15U日本代表の長谷美紅【写真:編集部】
15U日本代表の長谷美紅【写真:編集部】

15U日本代表の長谷美紅「自分の力を試せることにワクワクした」

 栃木・小山市と栃木市で開催中の「ECCインビテーショナル SSKカップ ポニー・ガールズ・ベースボール・ワールドシリーズ2023」。初日の7月31日に圧倒的な投球を披露したのが、15U日本代表の長谷(ながたに)美紅(市原ポニー)だ。最速114キロの真っ直ぐを計測した投げっぷりのいいフォームに加え、初の国際大会でも「緊張よりワクワクの方が勝った」という強いハートの持ち主だ。

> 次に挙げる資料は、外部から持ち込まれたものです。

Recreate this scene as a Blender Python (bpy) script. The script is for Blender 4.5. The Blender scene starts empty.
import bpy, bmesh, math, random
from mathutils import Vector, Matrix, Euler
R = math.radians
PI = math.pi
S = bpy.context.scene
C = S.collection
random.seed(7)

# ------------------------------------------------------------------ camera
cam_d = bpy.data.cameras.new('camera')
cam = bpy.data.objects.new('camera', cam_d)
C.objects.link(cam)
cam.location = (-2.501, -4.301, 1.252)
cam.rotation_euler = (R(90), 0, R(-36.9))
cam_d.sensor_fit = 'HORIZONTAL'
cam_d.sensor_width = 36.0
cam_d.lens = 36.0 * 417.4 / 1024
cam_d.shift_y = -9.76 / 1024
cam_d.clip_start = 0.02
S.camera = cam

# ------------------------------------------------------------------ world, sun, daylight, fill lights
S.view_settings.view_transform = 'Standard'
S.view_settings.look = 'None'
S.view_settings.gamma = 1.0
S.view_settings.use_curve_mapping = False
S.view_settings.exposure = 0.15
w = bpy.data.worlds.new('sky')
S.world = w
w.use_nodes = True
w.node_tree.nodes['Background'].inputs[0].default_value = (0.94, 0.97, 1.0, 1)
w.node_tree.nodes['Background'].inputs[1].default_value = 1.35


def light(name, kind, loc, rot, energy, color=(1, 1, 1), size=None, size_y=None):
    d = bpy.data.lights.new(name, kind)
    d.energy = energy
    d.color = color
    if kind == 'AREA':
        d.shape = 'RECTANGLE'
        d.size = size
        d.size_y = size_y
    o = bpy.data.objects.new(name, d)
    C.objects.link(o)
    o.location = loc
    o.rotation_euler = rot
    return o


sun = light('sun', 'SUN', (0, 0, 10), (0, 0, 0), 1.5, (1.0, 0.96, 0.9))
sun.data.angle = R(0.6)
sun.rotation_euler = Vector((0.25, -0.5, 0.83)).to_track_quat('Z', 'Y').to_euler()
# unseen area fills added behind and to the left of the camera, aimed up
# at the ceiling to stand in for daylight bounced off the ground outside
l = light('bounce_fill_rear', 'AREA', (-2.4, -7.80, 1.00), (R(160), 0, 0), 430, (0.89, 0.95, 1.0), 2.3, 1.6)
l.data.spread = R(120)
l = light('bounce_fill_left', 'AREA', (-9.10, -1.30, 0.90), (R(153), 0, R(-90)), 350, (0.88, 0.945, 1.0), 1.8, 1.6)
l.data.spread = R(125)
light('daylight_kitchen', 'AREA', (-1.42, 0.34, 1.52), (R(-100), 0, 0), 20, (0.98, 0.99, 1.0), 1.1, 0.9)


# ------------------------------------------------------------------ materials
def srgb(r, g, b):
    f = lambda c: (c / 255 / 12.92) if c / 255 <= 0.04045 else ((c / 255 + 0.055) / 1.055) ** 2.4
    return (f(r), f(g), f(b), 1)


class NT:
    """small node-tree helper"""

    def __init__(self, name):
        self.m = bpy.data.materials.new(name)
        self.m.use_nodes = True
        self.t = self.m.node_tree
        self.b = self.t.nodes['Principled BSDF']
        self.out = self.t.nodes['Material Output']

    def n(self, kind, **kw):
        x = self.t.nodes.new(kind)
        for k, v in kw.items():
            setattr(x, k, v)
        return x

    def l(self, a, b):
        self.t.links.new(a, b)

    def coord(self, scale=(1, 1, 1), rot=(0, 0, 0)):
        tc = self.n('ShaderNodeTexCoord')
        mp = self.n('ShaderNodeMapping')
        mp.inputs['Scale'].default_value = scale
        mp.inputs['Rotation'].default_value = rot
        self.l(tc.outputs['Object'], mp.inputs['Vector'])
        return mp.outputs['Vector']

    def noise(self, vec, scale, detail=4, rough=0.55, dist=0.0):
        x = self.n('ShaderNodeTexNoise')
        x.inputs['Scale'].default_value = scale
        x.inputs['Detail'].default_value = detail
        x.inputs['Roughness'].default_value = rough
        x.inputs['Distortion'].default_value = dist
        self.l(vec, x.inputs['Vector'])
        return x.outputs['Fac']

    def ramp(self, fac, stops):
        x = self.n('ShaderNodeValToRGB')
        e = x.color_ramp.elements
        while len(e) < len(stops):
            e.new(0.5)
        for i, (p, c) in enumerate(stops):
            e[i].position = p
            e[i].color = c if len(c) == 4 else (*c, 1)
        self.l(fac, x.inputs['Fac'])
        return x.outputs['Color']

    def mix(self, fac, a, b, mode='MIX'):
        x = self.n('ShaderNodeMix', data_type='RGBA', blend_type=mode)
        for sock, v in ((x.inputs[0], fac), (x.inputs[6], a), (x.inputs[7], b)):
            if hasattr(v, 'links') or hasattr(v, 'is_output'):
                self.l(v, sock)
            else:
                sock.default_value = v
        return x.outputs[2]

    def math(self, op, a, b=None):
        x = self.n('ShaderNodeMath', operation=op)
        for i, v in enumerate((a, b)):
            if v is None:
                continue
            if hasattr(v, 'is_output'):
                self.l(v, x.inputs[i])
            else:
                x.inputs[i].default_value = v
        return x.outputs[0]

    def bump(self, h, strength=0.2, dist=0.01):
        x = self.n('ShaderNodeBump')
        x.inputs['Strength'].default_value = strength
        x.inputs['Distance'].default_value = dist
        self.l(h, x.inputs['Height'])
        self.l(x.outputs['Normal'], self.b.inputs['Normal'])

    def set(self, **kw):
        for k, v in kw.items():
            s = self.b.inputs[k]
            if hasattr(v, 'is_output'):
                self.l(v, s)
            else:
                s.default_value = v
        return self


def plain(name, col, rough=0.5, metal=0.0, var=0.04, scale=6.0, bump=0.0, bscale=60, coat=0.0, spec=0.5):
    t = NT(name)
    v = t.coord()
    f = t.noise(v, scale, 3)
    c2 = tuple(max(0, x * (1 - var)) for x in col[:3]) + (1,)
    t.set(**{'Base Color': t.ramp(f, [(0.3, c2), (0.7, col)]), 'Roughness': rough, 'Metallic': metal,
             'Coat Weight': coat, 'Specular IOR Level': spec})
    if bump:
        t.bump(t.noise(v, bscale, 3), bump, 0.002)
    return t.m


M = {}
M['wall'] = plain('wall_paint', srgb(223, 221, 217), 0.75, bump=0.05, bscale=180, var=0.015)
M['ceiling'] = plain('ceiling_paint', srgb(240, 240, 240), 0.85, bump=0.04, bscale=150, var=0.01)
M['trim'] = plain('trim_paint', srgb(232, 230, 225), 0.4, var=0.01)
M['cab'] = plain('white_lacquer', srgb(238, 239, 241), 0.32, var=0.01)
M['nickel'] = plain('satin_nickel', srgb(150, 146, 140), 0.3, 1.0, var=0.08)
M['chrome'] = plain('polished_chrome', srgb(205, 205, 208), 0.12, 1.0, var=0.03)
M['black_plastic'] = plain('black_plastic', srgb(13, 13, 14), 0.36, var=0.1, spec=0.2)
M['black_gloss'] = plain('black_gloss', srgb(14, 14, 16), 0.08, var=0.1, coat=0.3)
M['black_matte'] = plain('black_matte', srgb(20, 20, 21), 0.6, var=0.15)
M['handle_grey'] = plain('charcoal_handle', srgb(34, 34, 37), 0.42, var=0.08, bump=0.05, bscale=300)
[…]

 この日行われた枠順決定戦。第1試合で中国に4回コールド勝ちした15U日本代表は、第2試合で“妹分”の13U日本代表と対峙した。先発マウンドに上がった長谷は初球から100キロを超える真っ直ぐを投げ、先頭打者を3球三振に仕留めた。球速は徐々に上がり、最速で114キロをマーク。初回は3者連続空振り三振という圧倒的な内容だった。

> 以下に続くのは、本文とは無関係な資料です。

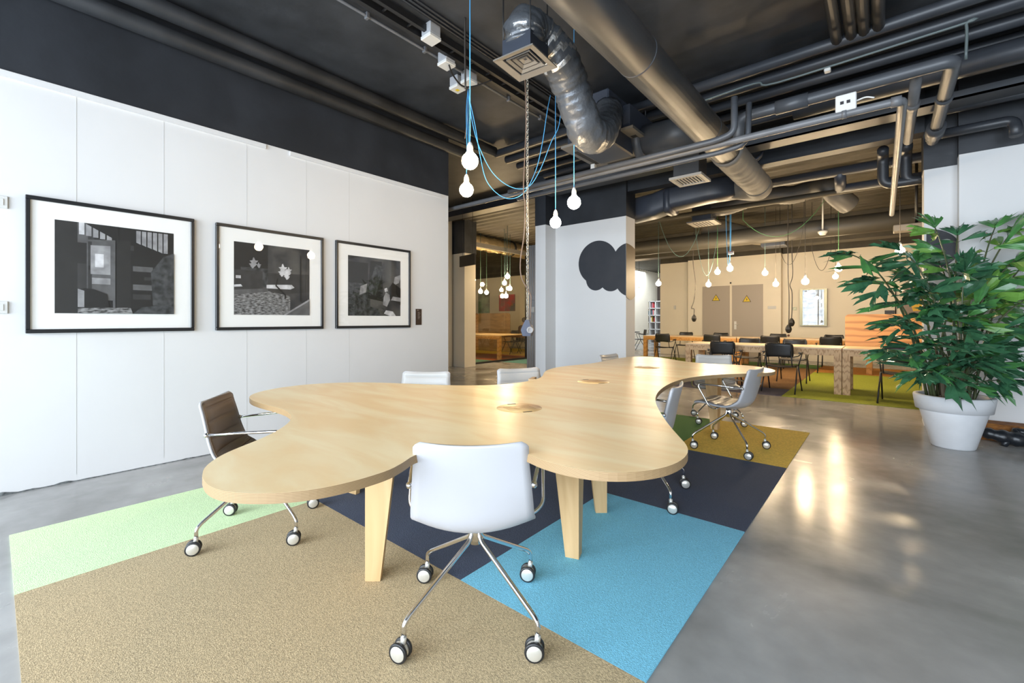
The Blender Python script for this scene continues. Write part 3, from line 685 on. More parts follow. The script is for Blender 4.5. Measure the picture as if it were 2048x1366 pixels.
# ================================================================== CEILING SERVICES
def pipe(label, pts, r, m='pipe', name='pipe', cat='pipe', fil=.12, n=12, group=None, collars=()):
    mb = MB().tube(fillet(pts, fil, 6), r, n)
    if not collars: return tag(obj(name, mb, m), label, cat, group)
    t = thing(name, label, cat, pts[0], 0, group); q0 = Vector(pts[0])
    mb.v = [tuple(Vector(p)-q0) for p in mb.v]; obj('run', mb, m, t)
    for a, b, rr_ in collars: obj('collar', MB().tube([Vector(a)-q0, Vector(b)-q0], rr_, 14), m, t)
    return t
# pipes along the top of the left beam
pipe('upper of the two long dark pipes under the ceiling along the left beam', [(-4.50, -3, 3.76), (-4.50, 4.9, 3.76)], .075, 'dark')
pipe('lower of the two long dark pipes along the left beam', [(-4.585, -3, 3.60), (-4.585, 4.7, 3.60)], .07, 'dark')
# white conduit and black trays on the ceiling
xc = atz(900, 130, 3.82).x
t = thing('conduit', 'thin pale conduit with clips running along the dark ceiling', 'conduit', (xc, 0, 3.82))
obj('tube', MB().tube([(0, -1, 0), (0, 6.6, 0)], .013, 8), 'pipel', t)
mb = MB()
for y in [.2+.62*i for i in range(10)]: mb.bbox(-.022, .022, y, y+.03, -.024, .03, .004)
obj('clips', mb, 'pipel', t)
xt = atz(750, 0, 3.8).x
mb = MB().box(-.10, -.06, -1, 6.6, -.03, .03).box(.02, .055, -1, 6.6, -.03, .03)
for y in [.1+.25*i for i in range(26)]: mb.box(-.06, .02, y, y+.015, -.01, .0)
o = tag(obj('cable_tray', mb, 'black'), 'black cable tray running beside the pale conduit on the ceiling', 'cable tray'); o.location = (xt, 0, 3.8)
for i in range(3):
    tag(obj('ceiling_cable', MB().tube([(xt+.14+.04*i, 1.2, 3.83), (xt+.14+.04*i, 6.6, 3.83)], .012, 6), 'black'), 'black cables lying on the ceiling right of the cable tray', 'cable', 'black cables beside the tray')
for x, y, l in ((862, 72, 'pale junction box on the black tray, farthest left of the four'), (893, 124, 'pale junction box on the pale conduit, with a black plug'), (915, 172, 'pale junction box hanging lowest, with a yellow mark'), (938, 160, 'pale junction box just right of the lowest one, behind the blue cord')):
    p = atz(x, y, 3.76); t = thing('junction_box', l, 'box', p, 0, 'junction boxes on the ceiling')
    obj('box_body', MB().bbox(-.062, .062, -.062, .062, -.01, .09, .008), 'grey', t)
    obj('box_lid', MB().bbox(-.066, .066, -.066, .066, -.045, -.012, .006), 'plastic', t)
    if x == 915: obj('yellow_mark', MB().box(-.02, .02, -.02, .02, -.047, -.0455), 'yellow', t)
cable('plug_lead', 'short black lead looping between the ceiling junction boxes', [atz(898, 130, 3.7), atz(906, 150, 3.66), atz(925, 172, 3.64), atz(950, 172, 3.68), atz(985, 160, 3.76)], 'black', .008)
# big round duct along Y
k0 = atz(1516, 372, 3.12)
def bumps(p0, p1, n, r, amp, seed=1):
    p0 = Vector(p0); p1 = Vector(p1); rr_ = random.Random(seed)
    return [p0.lerp(p1, i/n) for i in range(n+1)], [r+amp*rr_.uniform(-1, 1) for i in range(n+1)]
t = thing('round_duct', 'large grey round ventilation duct crossing the ceiling towards the rear hall', 'duct', (k0.x, 0, 3.13))
obj('duct_run', MB().tube([(0, -3, 0), (0, 5.35, 0)], .150, 32), 'duct', t)
for y in (1.35, 3.0, 4.6): obj('duct_joint', MB().tube([(0, y, 0), (0, y+.02, 0)], .152, 32), 'duct', t)
pp, rr2 = bumps((0, 5.35, 0), (0, k0.y-.05, 0), 34, .168, .005)
obj('flexible_end', MB().tube(pp, rr2, 28), mat('wrapped_duct', (.21, .195, .175), .6, bump=.4, bs=6), t)
obj('end_elbow', MB().tube(spline([(0, k0.y-.1, 0), (-.02, k0.y+.12, -.01), (-.2, k0.y+.30, .06), (-.45, k0.y+.36, .15)], 6), .172, 28), mat('wrapped_duct2', (.16, .15, .135), .6, bump=.4, bs=6), t)
q = V(1240, 425, 7.2)
t = thing('rectangular_duct', 'dark flat duct running left from the end of the round duct', 'duct', (-3.4, k0.y+.36, 2.95))
mb = MB()
def rsec(x, hy, hz, cz=0, n=20):
    o_ = []
    for i in range(n):
        a = 2*PI*i/n; c_, s2 = math.cos(a), math.sin(a); e_ = .5
        o_.append((x, hy*abs(c_)**e_*(1 if c_ > 0 else -1), cz+hz*abs(s2)**e_*(1 if s2 > 0 else -1)))
    return o_
L_ = 3.4+k0.x-.35
mb.loft([rsec(L_, .20, .20, .34), rsec(L_*.75, .20, .20, .34), rsec(L_*.45, .22, .20, .31), rsec(L_*.25, .22, .20, .23), rsec(0, .22, .20, .20)], True)
obj('duct_run', mb, 'ductd', t)
obj('flange', MB().loft([rsec(.62, .235, .215, .25), rsec(.72, .235, .215, .26)], True), 'ductd', t)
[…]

 6点を先制して戻った2回のマウンドも3者凡退。NPB通算306本塁打を誇る広澤克実理事長からも「いいピッチャーだ」と感嘆の声が上がったほど。結局、初回から5者連続三振を記録する堂々のピッチングで2番手に繋いだ。

 人懐こい笑顔が印象的な中学2年生だが、マウンド上でも取材対応でも動じることはない。「いつもと同じ感覚で投げられました。特に緊張はしていません。それよりも今日は世界大会で自分の力を試せることにワクワクしていました」と頼もしい。「最初のアウトが大切だと思うので、先頭打者から三振が取れてよかったです」と試合の入りを重視した。

最速114キロの真っ直ぐも計測した【写真:編集部】
最速114キロの真っ直ぐも計測した【写真:編集部】

「女子だけで試合ができることに感謝したい」

 普段は投手と一塁手の二刀流。この日も第1試合に「6番・一塁」でスタメン出場し、タイムリーを記録。第2試合でもタイムリーを含む3安打と投打で活躍した。目標とする選手は「大谷翔平選手です。投手として、みんなにすごいと思われる選手になりたいです」と話す。

 本大会はポニーリーグでは初開催となる女子選手の国際大会。長谷も心待ちにしていたそうで、「普段は緊張する方なのに、今日はワクワクの方が勝ちました」と笑顔を浮かべる。普段は男子と一緒にプレーするが、15U日本代表チームでは「男子とは違う動きがあったり、女子選手と一緒にプレーできる楽しさがある。女子だけで試合ができることに感謝したいと思うし、とてもうれしいです」と話す顔には充実感が漂う。

 投手として「目標は130キロ」。日本で女子最速とされるのは、ハナマウイの山田優理投手と阪神タイガースWomenの森若菜投手が記録した129キロ。まだ130キロの壁を越えた選手はいない。高校でも野球を続けたいという長谷。前人未到の130キロ超えを目指し、思いきりのいいピッチングを続けていく。